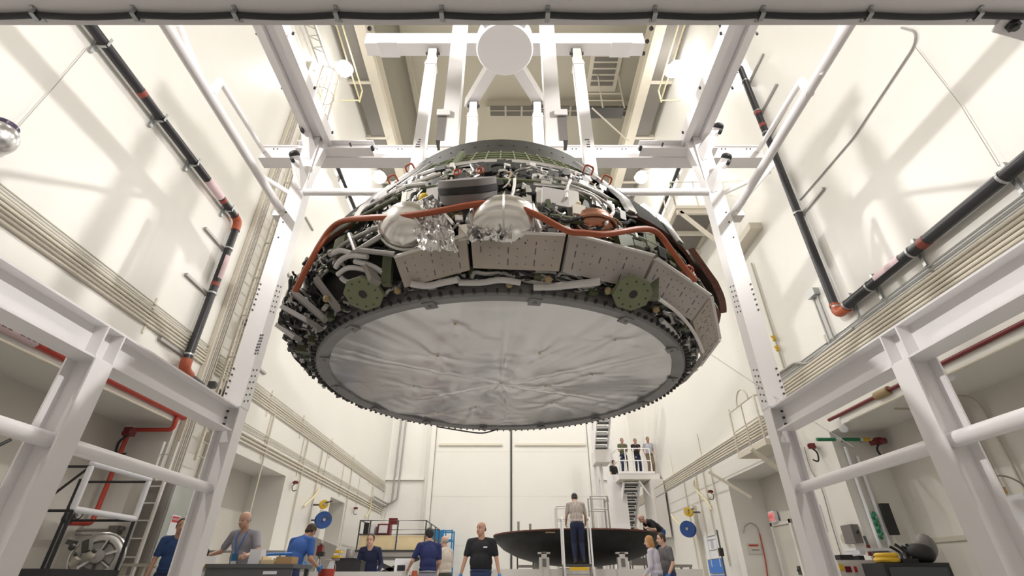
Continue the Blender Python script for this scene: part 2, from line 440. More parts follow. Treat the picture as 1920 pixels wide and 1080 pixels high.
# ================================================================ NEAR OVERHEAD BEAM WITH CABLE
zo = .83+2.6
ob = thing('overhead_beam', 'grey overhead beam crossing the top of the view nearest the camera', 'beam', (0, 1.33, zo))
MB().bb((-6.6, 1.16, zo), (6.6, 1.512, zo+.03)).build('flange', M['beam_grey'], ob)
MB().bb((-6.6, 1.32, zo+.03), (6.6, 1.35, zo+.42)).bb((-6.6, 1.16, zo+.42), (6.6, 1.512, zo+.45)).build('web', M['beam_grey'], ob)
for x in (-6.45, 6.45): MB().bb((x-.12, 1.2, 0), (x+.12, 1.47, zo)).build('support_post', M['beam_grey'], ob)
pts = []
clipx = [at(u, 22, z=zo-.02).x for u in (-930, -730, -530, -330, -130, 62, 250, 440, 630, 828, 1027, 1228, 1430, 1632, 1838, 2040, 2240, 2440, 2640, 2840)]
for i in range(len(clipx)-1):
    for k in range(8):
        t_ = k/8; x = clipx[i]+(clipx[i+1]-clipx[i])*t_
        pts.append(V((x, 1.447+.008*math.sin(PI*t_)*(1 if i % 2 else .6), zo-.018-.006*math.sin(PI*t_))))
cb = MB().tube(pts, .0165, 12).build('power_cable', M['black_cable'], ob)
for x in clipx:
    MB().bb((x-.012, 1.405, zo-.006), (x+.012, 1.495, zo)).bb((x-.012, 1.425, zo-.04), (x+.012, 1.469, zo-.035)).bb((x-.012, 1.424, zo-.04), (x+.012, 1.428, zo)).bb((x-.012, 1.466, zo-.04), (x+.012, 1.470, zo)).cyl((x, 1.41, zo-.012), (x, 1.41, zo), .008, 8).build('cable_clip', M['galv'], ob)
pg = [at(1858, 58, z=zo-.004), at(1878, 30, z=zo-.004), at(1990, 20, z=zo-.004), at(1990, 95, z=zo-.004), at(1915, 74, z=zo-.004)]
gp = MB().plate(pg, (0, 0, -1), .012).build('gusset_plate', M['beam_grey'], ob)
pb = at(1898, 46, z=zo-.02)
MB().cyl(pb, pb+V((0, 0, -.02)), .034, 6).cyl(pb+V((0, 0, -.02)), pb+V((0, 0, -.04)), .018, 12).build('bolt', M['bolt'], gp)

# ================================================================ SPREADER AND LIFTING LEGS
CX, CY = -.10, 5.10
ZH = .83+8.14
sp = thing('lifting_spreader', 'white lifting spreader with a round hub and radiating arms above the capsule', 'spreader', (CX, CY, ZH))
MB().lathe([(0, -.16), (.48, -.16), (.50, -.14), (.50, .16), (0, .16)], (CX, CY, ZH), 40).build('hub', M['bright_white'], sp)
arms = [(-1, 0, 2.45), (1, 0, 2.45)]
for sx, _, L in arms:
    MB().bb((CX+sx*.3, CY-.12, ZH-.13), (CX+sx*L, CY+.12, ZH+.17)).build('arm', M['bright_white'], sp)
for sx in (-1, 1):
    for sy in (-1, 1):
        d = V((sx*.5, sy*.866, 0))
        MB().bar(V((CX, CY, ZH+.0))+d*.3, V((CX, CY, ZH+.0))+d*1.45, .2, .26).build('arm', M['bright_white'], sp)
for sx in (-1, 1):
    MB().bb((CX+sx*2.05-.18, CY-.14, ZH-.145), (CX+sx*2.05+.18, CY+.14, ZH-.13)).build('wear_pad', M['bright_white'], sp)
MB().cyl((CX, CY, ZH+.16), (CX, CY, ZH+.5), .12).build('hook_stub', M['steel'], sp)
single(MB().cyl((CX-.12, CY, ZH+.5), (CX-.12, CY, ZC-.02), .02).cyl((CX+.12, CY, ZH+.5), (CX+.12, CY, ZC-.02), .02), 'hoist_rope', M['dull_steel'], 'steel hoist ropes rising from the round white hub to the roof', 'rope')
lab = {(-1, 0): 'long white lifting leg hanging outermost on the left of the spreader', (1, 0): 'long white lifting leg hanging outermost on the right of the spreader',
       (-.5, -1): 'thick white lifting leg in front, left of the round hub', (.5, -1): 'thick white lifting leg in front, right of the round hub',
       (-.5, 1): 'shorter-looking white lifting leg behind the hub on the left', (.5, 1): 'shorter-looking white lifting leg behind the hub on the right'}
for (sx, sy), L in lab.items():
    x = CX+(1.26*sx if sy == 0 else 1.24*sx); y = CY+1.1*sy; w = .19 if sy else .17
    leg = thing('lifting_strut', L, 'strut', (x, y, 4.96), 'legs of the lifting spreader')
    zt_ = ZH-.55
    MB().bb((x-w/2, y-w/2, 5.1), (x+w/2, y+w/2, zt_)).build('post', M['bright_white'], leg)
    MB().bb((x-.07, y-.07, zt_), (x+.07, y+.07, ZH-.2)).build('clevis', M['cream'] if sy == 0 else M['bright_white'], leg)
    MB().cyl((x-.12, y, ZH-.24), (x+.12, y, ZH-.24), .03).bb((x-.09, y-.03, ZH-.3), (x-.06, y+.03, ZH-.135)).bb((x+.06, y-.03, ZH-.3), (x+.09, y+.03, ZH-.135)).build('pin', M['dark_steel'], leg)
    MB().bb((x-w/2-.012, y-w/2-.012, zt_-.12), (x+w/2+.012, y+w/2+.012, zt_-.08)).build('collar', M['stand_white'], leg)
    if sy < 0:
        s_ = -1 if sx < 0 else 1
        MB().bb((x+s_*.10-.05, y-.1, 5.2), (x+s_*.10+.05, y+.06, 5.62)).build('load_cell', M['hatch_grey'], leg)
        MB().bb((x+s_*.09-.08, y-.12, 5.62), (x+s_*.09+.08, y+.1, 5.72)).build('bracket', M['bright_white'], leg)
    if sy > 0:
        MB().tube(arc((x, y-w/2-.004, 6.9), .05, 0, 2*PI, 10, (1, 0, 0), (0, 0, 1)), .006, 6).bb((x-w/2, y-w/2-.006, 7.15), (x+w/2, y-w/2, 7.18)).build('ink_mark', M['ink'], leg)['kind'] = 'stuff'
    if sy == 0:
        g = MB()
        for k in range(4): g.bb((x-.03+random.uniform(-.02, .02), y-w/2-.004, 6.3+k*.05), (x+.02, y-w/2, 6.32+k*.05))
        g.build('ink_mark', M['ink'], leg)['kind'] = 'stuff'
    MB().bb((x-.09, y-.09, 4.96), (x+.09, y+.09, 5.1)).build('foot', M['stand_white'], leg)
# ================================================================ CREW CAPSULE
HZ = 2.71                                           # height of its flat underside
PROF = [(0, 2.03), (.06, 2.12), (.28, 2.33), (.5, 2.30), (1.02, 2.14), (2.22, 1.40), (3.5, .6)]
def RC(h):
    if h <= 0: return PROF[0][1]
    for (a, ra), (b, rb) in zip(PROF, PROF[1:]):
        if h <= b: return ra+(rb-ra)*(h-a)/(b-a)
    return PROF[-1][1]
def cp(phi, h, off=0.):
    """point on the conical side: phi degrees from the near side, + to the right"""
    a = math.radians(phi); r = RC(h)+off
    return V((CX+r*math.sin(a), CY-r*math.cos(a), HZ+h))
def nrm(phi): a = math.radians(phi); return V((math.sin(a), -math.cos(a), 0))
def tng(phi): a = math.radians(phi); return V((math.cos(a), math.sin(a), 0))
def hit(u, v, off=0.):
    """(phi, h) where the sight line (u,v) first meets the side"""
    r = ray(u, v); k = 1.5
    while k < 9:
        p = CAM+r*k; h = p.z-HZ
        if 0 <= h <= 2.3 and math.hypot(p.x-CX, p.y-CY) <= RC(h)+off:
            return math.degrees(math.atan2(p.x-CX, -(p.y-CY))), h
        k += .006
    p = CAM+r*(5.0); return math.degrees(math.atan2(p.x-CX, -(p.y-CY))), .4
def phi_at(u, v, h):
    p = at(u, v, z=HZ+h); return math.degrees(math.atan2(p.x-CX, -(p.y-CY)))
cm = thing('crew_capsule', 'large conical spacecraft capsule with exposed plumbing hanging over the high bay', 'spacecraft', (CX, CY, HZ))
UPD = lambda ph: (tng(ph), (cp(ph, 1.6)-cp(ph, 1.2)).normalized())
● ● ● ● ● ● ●
→ Exercise description
Repeat the listing above from its first line through the line that contains "12).build('bolt', M['bolt'], gp)", both included, and nothing more. Drop the pictures.

→ Solution for this problem
Continue the Blender Python script for this scene: part 2, from line 440. More parts follow. Treat the picture as 1920 pixels wide and 1080 pixels high.
# ================================================================ NEAR OVERHEAD BEAM WITH CABLE
zo = .83+2.6
ob = thing('overhead_beam', 'grey overhead beam crossing the top of the view nearest the camera', 'beam', (0, 1.33, zo))
MB().bb((-6.6, 1.16, zo), (6.6, 1.512, zo+.03)).build('flange', M['beam_grey'], ob)
MB().bb((-6.6, 1.32, zo+.03), (6.6, 1.35, zo+.42)).bb((-6.6, 1.16, zo+.42), (6.6, 1.512, zo+.45)).build('web', M['beam_grey'], ob)
for x in (-6.45, 6.45): MB().bb((x-.12, 1.2, 0), (x+.12, 1.47, zo)).build('support_post', M['beam_grey'], ob)
pts = []
clipx = [at(u, 22, z=zo-.02).x for u in (-930, -730, -530, -330, -130, 62, 250, 440, 630, 828, 1027, 1228, 1430, 1632, 1838, 2040, 2240, 2440, 2640, 2840)]
for i in range(len(clipx)-1):
    for k in range(8):
        t_ = k/8; x = clipx[i]+(clipx[i+1]-clipx[i])*t_
        pts.append(V((x, 1.447+.008*math.sin(PI*t_)*(1 if i % 2 else .6), zo-.018-.006*math.sin(PI*t_))))
cb = MB().tube(pts, .0165, 12).build('power_cable', M['black_cable'], ob)
for x in clipx:
    MB().bb((x-.012, 1.405, zo-.006), (x+.012, 1.495, zo)).bb((x-.012, 1.425, zo-.04), (x+.012, 1.469, zo-.035)).bb((x-.012, 1.424, zo-.04), (x+.012, 1.428, zo)).bb((x-.012, 1.466, zo-.04), (x+.012, 1.470, zo)).cyl((x, 1.41, zo-.012), (x, 1.41, zo), .008, 8).build('cable_clip', M['galv'], ob)
pg = [at(1858, 58, z=zo-.004), at(1878, 30, z=zo-.004), at(1990, 20, z=zo-.004), at(1990, 95, z=zo-.004), at(1915, 74, z=zo-.004)]
gp = MB().plate(pg, (0, 0, -1), .012).build('gusset_plate', M['beam_grey'], ob)
pb = at(1898, 46, z=zo-.02)
MB().cyl(pb, pb+V((0, 0, -.02)), .034, 6).cyl(pb+V((0, 0, -.02)), pb+V((0, 0, -.04)), .018, 12).build('bolt', M['bolt'], gp)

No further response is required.